Omit every picture, and retype the lines that run from the beginning of the data below through the line containing "var=.25, vscale=.10, spec=.1)]", inclusive.

** START OF RECORDS FOR THIS TASK **

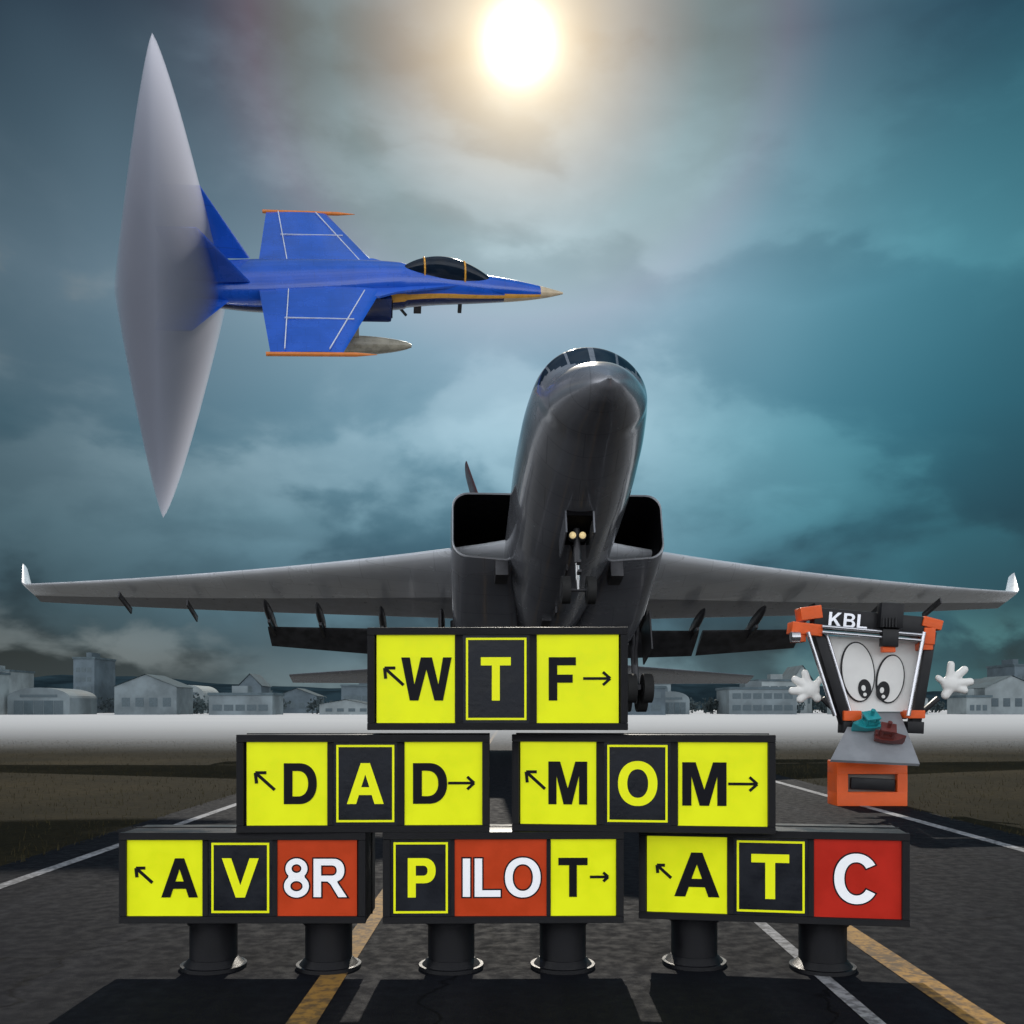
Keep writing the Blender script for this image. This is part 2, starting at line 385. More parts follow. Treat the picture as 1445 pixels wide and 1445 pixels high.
wall_ms = [mat("pale_render", (.17, .205, .22), .8, var=.3, vscale=.10, spec=.1), mat("grey_cladding", (.10, .13, .15), .8, var=.3, vscale=.10, spec=.1),
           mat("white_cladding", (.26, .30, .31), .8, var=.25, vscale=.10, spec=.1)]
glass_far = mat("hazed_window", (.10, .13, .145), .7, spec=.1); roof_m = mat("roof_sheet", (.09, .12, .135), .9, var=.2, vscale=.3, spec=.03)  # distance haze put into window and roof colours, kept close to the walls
def building(name, x, y, wd, dp, h, kind):
    bm = bmesh.new()
    if kind == 'hangar':
        prof = [(-wd/2, 0), (wd/2, 0), (wd/2, h*.62)] + [(wd/2*math.cos(a), h*.62+h*.38*math.sin(a)) for a in [math.pi*i/14 for i in range(1, 14)]] + [(-wd/2, h*.62)]
        add_loft(bm, [[Vector((px, -dp/2, pz)) for px, pz in prof], [Vector((px, dp/2, pz)) for px, pz in prof]])
        nd = 5
        for i in range(nd):
            a = -wd*.4+wd*.8*i/nd
            add_box(bm, (a+.1, -dp/2-.12, 0), (a+wd*.8/nd-.1, -dp/2-.02, h*.52), mi=2 if i % 2 else 1)
        add_box(bm, (-wd*.3, -dp/2-.1, h*.64), (wd*.3, -dp/2-.02, h*.74), mi=1)
    elif kind == 'gable':
        prof = [(-wd/2, 0), (wd/2, 0), (wd/2, h*.7), (0, h), (-wd/2, h*.7)]
        add_loft(bm, [[Vector((px, -dp/2, pz)) for px, pz in prof], [Vector((px, dp/2, pz)) for px, pz in prof]])
        for sgn in (-1, 1):
            v = [Vector((0, -dp/2-.5, h+.15)), Vector((0, dp/2+.5, h+.15)), Vector((sgn*(wd/2+.5), dp/2+.5, h*.7-.1)), Vector((sgn*(wd/2+.5), -dp/2-.5, h*.7-.1))]
            f = bm.faces.new([bm.verts.new(q) for q in v]); f.material_index = 2
        for i in range(4):
            a = -wd*.38+wd*.22*i
            add_box(bm, (a, -dp/2-.08, h*.2), (a+wd*.13, -dp/2-.02, h*.42), mi=1)
    else:
        add_box(bm, (-wd/2, -dp/2, 0), (wd/2, dp/2, h))
        add_box(bm, (-wd/2-.3, -dp/2-.3, h+.003), (wd/2+.3, dp/2+.3, h+.7), mi=2)
        add_box(bm, (-wd*.2, -dp*.2, h+.71), (wd*.05, dp*.2, h+2.6), mi=0)
        fl = max(1, int(h/3.4))
        for s in range(fl):
            nw = max(3, int(wd/3))
            for i in range(nw):
                a = -wd/2+.8+(wd-1.6)*i/nw
                add_box(bm, (a+.2, -dp/2-.08, s*3.4+1.1), (a+(wd-1.6)/nw-.4, -dp/2-.02, s*3.4+2.7), mi=1)
    bmesh.ops.translate(bm, verts=bm.verts, vec=(x, y, 0))
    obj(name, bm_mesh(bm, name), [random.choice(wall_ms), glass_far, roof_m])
specs = []
for (y0, y1, hm, st) in ((265, 300, .95, -245), (340, 380, 1.5, -300)):
    x = st
    while x < -st:
        wd = random.uniform(7, 20); kd = random.choice(['hangar', 'block', 'block', 'gable'])
        if not (-13 < x+wd/2 < 13):
            hh = (random.uniform(3.5, 8) if abs(x) < 95 else random.uniform(5, 13))*hm
            specs.append((kd, x+wd/2, random.uniform(y0, y1), wd, random.uniform(12, 20), hh))
        x += wd+random.uniform(.5, 12 if hm < 1.2 else 28)
nm = {'hangar': 'aircraft_hangar', 'block': 'terminal_building', 'gable': 'gabled_warehouse'}
for kd, x, y, wd, dp, hh in specs: building(nm[kd], x, y, wd, dp, hh, kd)

# ------------------------------------------------------------------ taxiway signs
S = .004342
black = mat("black_printed_plastic", (.007, .007, .009), .36, var=.2, vscale=6, layers=75, bump=.35, bscale=90, spec=.30)
inkb = mat("black_letter", (.006, .006, .010), .5, spec=.15)
ybr = mat("yellow_panel", (.82, .88, .010), .35, var=.05, vscale=5, emit=.20, bump=.08, bscale=25, spec=.15)
yel = mat("yellow_letter", (.84, .88, .012), .4, var=.04, emit=.20, spec=.15)
bpan = mat("black_panel", (.011, .013, .019), .35, var=.2, vscale=5, bump=.12, bscale=30, spec=.25)
red = mat("red_orange_panel", (.56, .055, .012), .4, var=.08, vscale=5, emit=.08, bump=.08, bscale=25, spec=.15)
red2 = mat("red_panel", (.50, .022, .011), .4, var=.08, vscale=5, emit=.08, bump=.08, bscale=25, spec=.15)
whi = mat("white_letter", (.84, .85, .88), .4, var=.02, emit=.30)

def arrow(name, x, z, L, ang, parent, hd=.3, wt=.012):
    bm = bmesh.new(); hw = wt/2; t_ = .003
    hl = L*hd
    add_box(bm, (-L/2, -t_, -hw), (L/2-wt*.4, 0, hw))
    for sg in (-1, 1):
        M = Matrix.Translation((L/2, 0, 0)) @ Matrix.Rotation(sg*R(42), 4, 'Y')
        add_box(bm, (-hl, -t_-.001*sg-.0015, -hw), (0, 0.001*sg, hw), M)
    o = obj(name, bm_mesh(bm, name), inkb, parent)
    o.matrix_local = Matrix.Translation((x, .0195, z)) @ Matrix.Rotation(-ang, 4, 'Y')
    return o

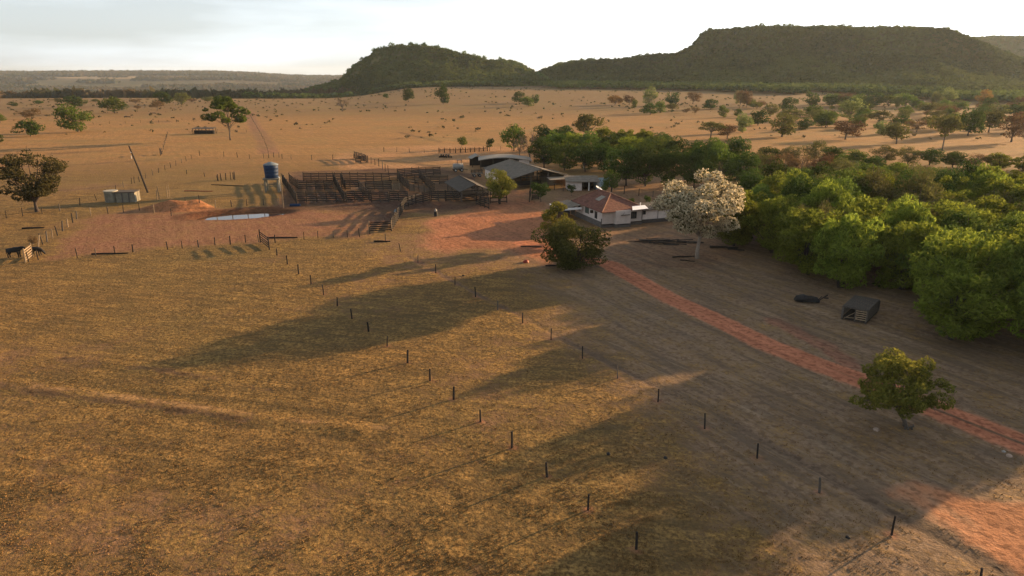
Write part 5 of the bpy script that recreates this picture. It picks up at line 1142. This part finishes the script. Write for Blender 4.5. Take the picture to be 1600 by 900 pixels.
def on_hill(HV, n, rs, zmin=0, imax=.99):
    a, b_ = HV.shape[:2]; u = rs.rand(n) * (a - 1.01); v = rs.rand(n) * (b_ - 1.01) * imax; i, j = u.astype(int), v.astype(int); fu, fv = (u - i)[:, None], (v - j)[:, None]
    p = HV[i, j] * (1 - fu) * (1 - fv) + HV[i + 1, j] * fu * (1 - fv) + HV[i, j + 1] * (1 - fu) * fv + HV[i + 1, j + 1] * fu * fv
    return p[p[:, 2] > zmin]
rs = np.random.RandomState(21)
p = on_hill(HV1, 12000, rs, -3, .8); h_ = rs.uniform(2.5, 6.5, len(p)) * (.7 + .6 * fbm(p[:, 0], p[:, 1], 60, 3, 7)); p[:, 2] -= .5
forest('hill_woodland', p, h_, h_ * rs.uniform(.45, .7, len(p)), 14, 'forest', 1)
p = on_hill(HV2, 30000, rs, -3, .75); h_ = rs.uniform(3, 7, len(p)) * (.7 + .6 * fbm(p[:, 0], p[:, 1], 90, 3, 8)); p[:, 2] -= .5
forest('mesa_woodland', p, h_, h_ * rs.uniform(.5, .75, len(p)), 11, 'forest', 2)
p = on_hill(HV3, 5000, rs, 0, .75); h_ = rs.uniform(5, 9, len(p)); forest('far_mesa_woodland', p, h_, h_ * .7, 8, 'forest', 3)
def belt(n, pxr, yr, dens, zoff=0):
    px_ = rs.uniform(*pxr, n); Y = rs.uniform(0, 1, n); lo, hi = yr(px_); Y = lo + (hi - lo) * Y; X = (px_ - 800) / 1131 * Y
    keep = dens(X, Y); X, Y = X[keep], Y[keep]; return np.stack([X, Y, terrain(X, Y) + zoff], 1)
for HV, nm, n_, sd_ in ((HV1, 'hill_crest_woodland', 70, 51), (HV2, 'mesa_crest_woodland', 170, 52)):
    k = rs.uniform(8, HV.shape[0] - 8, n_).astype(int); p = HV[k, rs.randint(37, 42, n_)].copy(); p[:, 0] += rs.uniform(-3, 3, n_); p[:, 2] -= .3; h_ = rs.uniform(5, 11, n_)
    forest(nm, p, h_, h_ * .5, 40, 'forest', sd_, (.3, .22))
# wood along the foot of both hills
p = belt(5200, (380, 1660), lambda q: (np.interp(q, [380, 520, 640, 830, 870, 1000, 1250, 1660], [900, 960, 985, 1000, 900, 880, 770, 640]), np.interp(q, [380, 520, 830, 1000, 1250, 1660], [1100, 1080, 1120, 1010, 900, 740])), lambda X, Y: fbm(X, Y, 60, 3, 15) > .36)
h_ = rs.uniform(4, 9, len(p)); forest('foothill_woodland', p, h_, h_ * .6, 22, 'forest', 4, (.45, .32))
# valley woodland at left
p = belt(52000, (-250, 560), lambda q: (1000 + 0 * q, 6200 + 0 * q), lambda X, Y: (fbm(X * .4, Y, 420, 4, 71) > .45) | ((Y > 4750) & (Y < 5900)) | ((Y < 1500) & (fbm(X, Y, 130, 3, 12) > .42)))
h_ = rs.uniform(6, 13, len(p)) * (1 + p[:, 1] / 12000); forest('valley_woodland', p, h_, h_ * .95, 6, 'valley', 5, (.7, .5))
# low scrub dotted over the far pasture
p = belt(4200, (0, 1620), lambda q: (300 + 0 * q, 1000 + 0 * q), lambda X, Y: (fbm(X, Y * .5, 50, 3, 16) > .42) & (rs.rand(len(X)) < .12 + .88 * (Y - 300) / 700))
h_ = rs.uniform(.4, 1.9, len(p)) ; forest('scrub', p, h_, h_ * .8, 8, 'valley', 6)
# dry grass tufts on the near ground
N_ = 85000; px_ = rs.uniform(-60, 1660, N_); py_ = 375 + (930 - 375) * rs.rand(N_) ** .8
D_ = np.stack([(px_ - 800) / F_PX, CP - (py_ - 450) / F_PX * SP, -SP - (py_ - 450) / F_PX * CP], 1); T_ = -CAM_H / D_[:, 2]; X, Y = D_[:, 0] * T_, D_[:, 1] * T_
c_, g_ = surface(X, Y); k_ = rs.rand(N_) < np.clip((g_ - .15) * 1.3, 0, 1) * np.clip((fbm(X, Y, 1.6, 4, 90) - .38) * 4, .12, 1); X, Y = X[k_], Y[k_]; n = len(X); Z = terrain(X, Y)
K = 3; C = np.repeat(np.stack([X, Y, Z], 1), K, 0); sz = np.repeat(rs.uniform(.03, .085, n), K) * rs.uniform(.7, 1.3, n * K); C[:, :2] += rs.normal(size=(n * K, 2)) * .07; C[:, 2] += sz * .4
D = np.stack([rs.normal(size=n * K) * .5, rs.normal(size=n * K) * .5, np.ones(n * K)], 1); Nn = rand_dir(rs, n * K); Nn[:, 2] *= .3
V, Fq = quads(C, D, Nn, sz, sz * 1.1); tag(link('dry_grass', np_mesh('dry_grass', V, Fq, LM['straw'])), kind='stuff')

# ------------------------------------------------------------------ haze: one closed box of even, thin air
haze = MB().box(-9000, 9000, -400, 15500, -320, 150)
hm = bpy.data.materials.new('haze_air'); hm.use_nodes = True; hn = hm.node_tree.nodes
for q in list(hn): hn.remove(q)
ho = hn.new('ShaderNodeOutputMaterial'); hv = hn.new('ShaderNodeVolumePrincipled'); hm.node_tree.links.new(hv.outputs[0], ho.inputs['Volume'])
hv.inputs['Color'].default_value = (.78, .90, 1.0, 1); hv.inputs['Density'].default_value = .000035; hv.inputs['Anisotropy'].default_value = .3
tag(haze.build('haze', hm), kind='stuff')
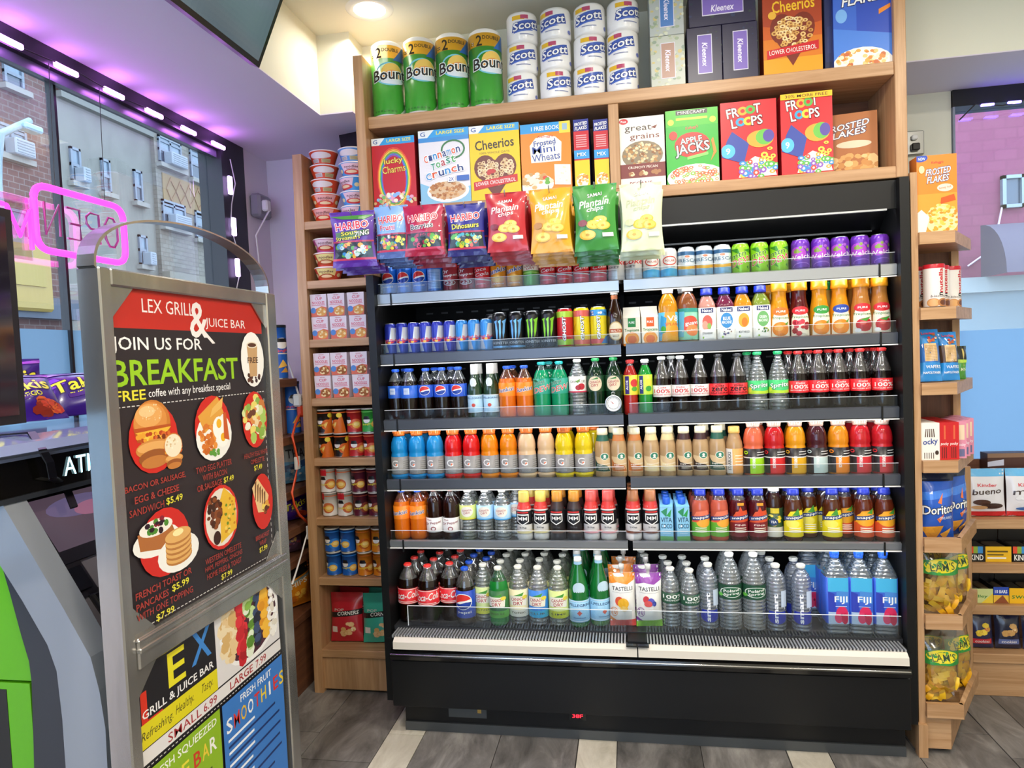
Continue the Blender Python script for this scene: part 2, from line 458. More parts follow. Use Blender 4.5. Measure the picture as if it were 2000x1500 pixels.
# left wall with a big shop window; soffit above it
WY1 = 2.925; SILL = 0.86
bd = B(); bd.box(LW-0.14, LW, WY1, 3.3, 0, SOFZ, 'ffffff', 'wall'); bd.box(LW-0.14, LW, -1.6, WY1, 0, SILL, 'ffffff', 'wall'); bd.box(LW-0.14, LW, -1.6, 3.3, SOFZ, CEIL, 'ffffff', 'wall')
struct('wall_left', bd)
bd = B(); bd.box(LW, -1.2, -1.6, 2.64, SOFZ+0.004, CEIL, 'ffffff', 'cream'); bd.box(LW, -1.06, 2.64, BW, SOFZ+0.004, CEIL, 'ffffff', 'cream'); bd.box(LW, -1.2, -1.6, 2.64, SOFZ, SOFZ+0.004, 'ffffff', 'wall'); bd.box(LW, -1.06, 2.64, BW, SOFZ, SOFZ+0.004, 'ffffff', 'wall')  # cream soffit; thin underside sheets carry the purple light in their colour
struct('trim_1', bd)
bd = B(); bd.box(LW-0.14, -1.0, BW, BW+0.14, 0, CEIL, 'ffffff', 'wall'); bd.box(-1.0, 1.37, BW, BW+0.14, 0, CEIL, 'ffffff', 'cream'); bd.box(1.37, RWX, BW, BW+0.14, 0, 0.78, 'ffffff', 'cream'); bd.box(1.37, RWX, BW, BW+0.14, 2.47, CEIL, 'ffffff', 'cream')  # left stretch takes the 'wall' tint, its purple light painted in
struct('wall_back', bd)
bd = B(); bd.box(-1.06, RWX, 2.78, BW, 2.474, CEIL, 'ffffff', 'cream'); bd.box(-1.06, RWX, 2.78, BW, 2.47, 2.474, 'ffffff', 'wall'); struct('trim_2', bd)  # underside sheet tinted with the purple light cast, faces stay cream
bd = B(); bd.box(RWX, RWX+0.1, -1.6, 3.3, 0, CEIL, 'ffffff', 'cream'); struct('wall_right', bd)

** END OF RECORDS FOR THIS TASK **

FINAL ANSWER
Keep writing the Blender script for this image. This is part 2, starting at line 385. More parts follow. Treat the picture as 1445 pixels wide and 1445 pixels high.
wall_ms = [mat("pale_render", (.17, .205, .22), .8, var=.3, vscale=.10, spec=.1), mat("grey_cladding", (.10, .13, .15), .8, var=.3, vscale=.10, spec=.1),
           mat("white_cladding", (.26, .30, .31), .8, var=.25, vscale=.10, spec=.1)]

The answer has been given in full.